So …
When I asked him the name of the person who had rung while I was out, my husband enunciated the sound aaaaaaaaaahhh at such length that I wondered whether he wanted his tonsils inspected. In reality he was trying to remember, and so used this non-lexical filler.
It can be very annoying when people repeatedly resort to space-fillers, always saying um, er, I mean, you know or like. Some of these are words of a sort and so can only loosely be described as non-lexical, but they may be used as if they were not words but prosodic markers (such as tone or stress). We unconsciously realise someone is finishing a sentence because the tone falls. That is why it is uncomfortable to hear Australians and the young finish statements with a rising tone, as if they were questions.
Anyway, we all use little markers to introduce responses to questions or the beginning of a new thought (or at least a new sentence). An example is well. What puzzles me at the moment is the increasing popularity of the introductory particle so.

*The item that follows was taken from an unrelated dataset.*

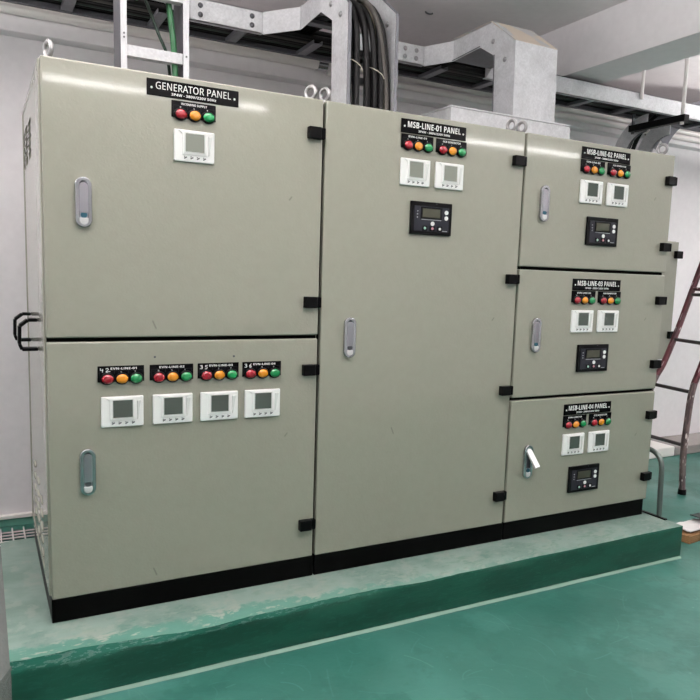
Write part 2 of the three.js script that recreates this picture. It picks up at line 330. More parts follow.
// ---------------------------------------------------------------- cabinets
const T = 1.885, PL = 0.085, DEP = 0.93;
function textPlate(wm, hm, draw) {                                  // flat print on a plate: 1 m = 1600 px
  const w = Math.round(wm * 2000), h = Math.round(hm * 2000), [c, g] = canvasOf(w, h);
  g.fillStyle = '#08080a'; g.fillRect(0, 0, w, h); g.fillStyle = g.strokeStyle = '#f2f2f0'; g.textBaseline = 'middle'; g.textAlign = 'center'; draw(g, w, h);
  const t = new THREE.CanvasTexture(c); t.colorSpace = THREE.SRGBColorSpace; t.magFilter = THREE.LinearFilter;
  return phy({ map: t, roughness: 0.22, specularIntensity: 0.15 });
}
function fit(g, text, x, y, size, width, bold) {                   // one line of grotesque capitals fitted to a width; the I is a plain bar
  g.font = (bold ? 'bold ' : '') + size + 'px sans-serif';
  const step = [...text].map((k) => (k === 'I' ? size * 0.3 : g.measureText(k).width)), m = step.reduce((a, b) => a + b, 0);
  g.save(); g.translate(x, y); g.scale(width / m, 1); g.textAlign = 'left';
  let at = -m / 2; [...text].forEach((k, n) => { if (k === 'I') g.fillRect(at + step[n] / 2 - size * (bold ? 0.075 : 0.05), -size * 0.36, size * (bold ? 0.15 : 0.1), size * 0.715); else g.fillText(k, at, 0); at += step[n]; });
  g.restore();
}
const SIGN_W = 0.322, SIGN_H = 0.055, IND_W = 0.156, IND_H = 0.056;
const screwG = new THREE.CylinderGeometry(0.0035, 0.0042, 0.002, 10).rotateX(Math.PI / 2);
function sign(c, x, y, text, sub) {
  const s = part('sign_plate', rbox(SIGN_W, SIGN_H, 0.004, 0.0018), M.blackGloss, c, [x, y, 0.002], `black sign reading ${text}`);
  const m = textPlate(SIGN_W - 0.006, SIGN_H - 0.006, (g, w, h) => { fit(g, text, w / 2, h * 0.36, h * 0.66, w * 0.84, text[0] === 'M'); g.lineWidth = 1.6; fit(g, sub, w * 0.5, h * 0.83, h * 0.23, w * 0.5, true); });
  part('lettering', new THREE.PlaneGeometry(SIGN_W - 0.006, SIGN_H - 0.006), m, s, [0, 0, 0.0023]);
  for (const k of [-1, 1]) part('screw', screwG, M.ctlWhite, s, [k * (SIGN_W / 2 - 0.016), -0.002, 0.003]);
}
const lensG = new THREE.LatheGeometry([[0, 0.0165], [0.007, 0.0163], [0.0112, 0.0155], [0.0128, 0.0135], [0.0158, 0.0115], [0.017, 0.009], [0.0172, 0]].map(([r, y]) => new THREE.Vector2(r, y)), 28).rotateX(Math.PI / 2).scale(1.16, 0.94, 1);
const bezelG = new THREE.LatheGeometry([[0.0172, 0.009], [0.0195, 0.0085], [0.0215, 0.006], [0.0225, 0]].map(([r, y]) => new THREE.Vector2(r, y)), 28).rotateX(Math.PI / 2).scale(1.12, 0.94, 1);
function indicators(c, x, y, title, hand) {
  const pl = part('indicator_panel', rbox(IND_W, IND_H, 0.004, 0.0018), M.blackGloss, c, [x, y + 0.004, 0.002], `black plate titled ${title}`);
  const m = textPlate(IND_W - 0.004, IND_H - 0.004, (g, w, h) => {
    fit(g, title, hand ? w * 0.56 : w / 2, h * 0.14, h * 0.2, w * 0.6, true);
    ['R', 'S', 'T'].forEach((s, i) => fit(g, s, w * (0.19 + 0.31 * i), h * 0.37, h * 0.13, w * 0.035));
    g.strokeStyle = '#44464a'; g.lineWidth = 1.2; g.strokeRect(w * 0.03, h * 0.27, w * 0.94, h * 0.68); for (const k of [0.35, 0.66]) { g.beginPath(); g.moveTo(w * k, h * 0.27); g.lineTo(w * k, h * 0.5); g.stroke(); }
    if (hand) {                                                     // felt-pen number
      g.strokeStyle = '#f4f4f2'; g.lineWidth = 4; g.lineCap = g.lineJoin = 'round';
      const G = { 4: [[0.12, 0.0, 0.08, 0.5, 0.8, 0.45], [0.66, 0.2, 0.6, 1]], 2: [[0.1, 0.2, 0.5, 0, 0.8, 0.3, 0.1, 0.95, 1.2, 0.85]], 3: [[0.1, 0.1, 0.6, 0.05, 0.7, 0.3, 0.35, 0.45, 0.75, 0.6, 0.6, 0.95, 0.1, 0.9]], 5: [[0.85, 0.05, 0.25, 0.1, 0.2, 0.45, 0.7, 0.45, 0.75, 0.85, 0.1, 1]], 6: [[0.7, 0.02, 0.2, 0.5, 0.3, 1, 0.75, 0.85, 0.6, 0.5, 0.25, 0.65]] };
      [...hand].forEach((d, i) => { for (const st of G[d]) { g.beginPath(); for (let k = 0; k < st.length; k += 2) { const px = w * (0.04 + i * 0.115 + st[k] * 0.085), py = h * (0.1 + st[k + 1] * 0.26); k ? g.lineTo(px, py) : g.moveTo(px, py); } g.stroke(); } });
    }
  });
  part('lettering', new THREE.PlaneGeometry(IND_W - 0.004, IND_H - 0.004), m, pl, [0, 0, 0.0023]);
  ['red', 'amber', 'green'].forEach((k, i) => {
    const px = (i - 1) * 0.0485 + 0.002, py = -0.0165;
    part('lamp_bezel', bezelG, M.black, pl, [px, py, 0.002]); part('lamp_lens', lensG, M[k], pl, [px, py, 0.002], `${k} indicator lens`);
  });
}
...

We are familiar with so being to mark a challenge: ‘So, you want to marry my daughter.’ In that case it is stressed by being spoken more loudly. Historically, so (like well) has been used as an introductory particle — ‘So, let me see.’ Here too it is stressed, and often followed by a pause. So may also serve as a conjunction, and in childish speech so or then may be used repeatedly as conjunctions in a narrative. The reason that the word so sticks out at the very beginning of Samuel Foote’s famous nonsense-sentence is that it does not function as a conjunction: ‘So she went into the garden to cut a cabbage-leaf to make an apple-pie…’.